Thursday, November 03, 2005

Using Article Directory Content for an Affiliate Site

It occurred to me the other day that I could generate a pretty big website just using some of the free content that's available over at http://ezinearticles.com/. Let's say for example that I wanted to make a big website about weight loss. That's a fairly high dollar Adsense category, so there's an easy revenue stream, and Weight Watchers has an affiliate program, and so does eDiets. (eDiets is cool because they have a plan for every diet out there, including Atkins and the Zone.)

One site that generates revenue and is considered a great resource on the internet is http://www.answers.com/. As near as I can tell, the content there comes from Wikipedia and some other sources, and none of the content is original or unique to Answers.com. It's just been "re-mixed" to use one of the common black hat phrases that describes what spam site builders do.

But here's the problem with that: duplicate content. Search engines don't like to rank pages with duplicate content very high, and it's entirely possible that you could build an entire site that's 100, 200, or even 500 pages long just using the articles from Ezine Articles only to have the whole thing nuked by the search engines for not having any original content.

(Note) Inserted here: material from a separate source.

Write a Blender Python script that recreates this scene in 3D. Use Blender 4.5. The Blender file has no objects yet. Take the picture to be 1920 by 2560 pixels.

The solution? Find ways to make the page that has each article on it less "like" other pages with that same article on it. Your web pages don't include just the text of your content; your web pages also include a sidebar or possibly two with menu items on it. That will help differentiate your content. You could also add a paragraph of your own introducing the article, and a paragraph of your own at the end of the article, with more of your own unique insights and comments.

In the footer of each page, you could add a list of hand-selected, on-topic links to authority sites related to the article's content, along with a description of each link.

You could also use different titles and descriptions for the page.

I've seen different tools that will measure in a percentage how "duplicate" content on one page is to another, and I've also seen different guidelines to how high or low that percentage can be without triggering a penalty. I've seen some guidelines that said no more than 10% duplicate content, and I've seen other guideleines that said no more than 40%. I've tried getting some pages built around the free content at Ezine Articles myself, and I was never able to get the number below 55% or so.

Honestly though...it took so much time and effort to get to that 55% point, I would have been better off writing my own original, unique articles. Or hiring a writer to write them for me.

2 Comments:

At 5:15 PM , Blogger y-intercept said...

Sorry, but copying, manipulating and pasting other people's content does not add any value to the world. For that matter, the world is a worse place for all the affiliate marketers who create market confusion by generating meaningless white noise to manipulate search engines.

Yes, there are moral questions involved even in affiliate marketing. Affiliates that simply create market confusion by creating millions of meaningless pages end up taking from all the honest small online merchants and affiliates in the market.

Email and SEO spam tarnish online business.

 
At 1:54 PM , Blogger Randy Ray said...

Kevin- I don't necessarily disagree with you regarding this. Thanks for your comments.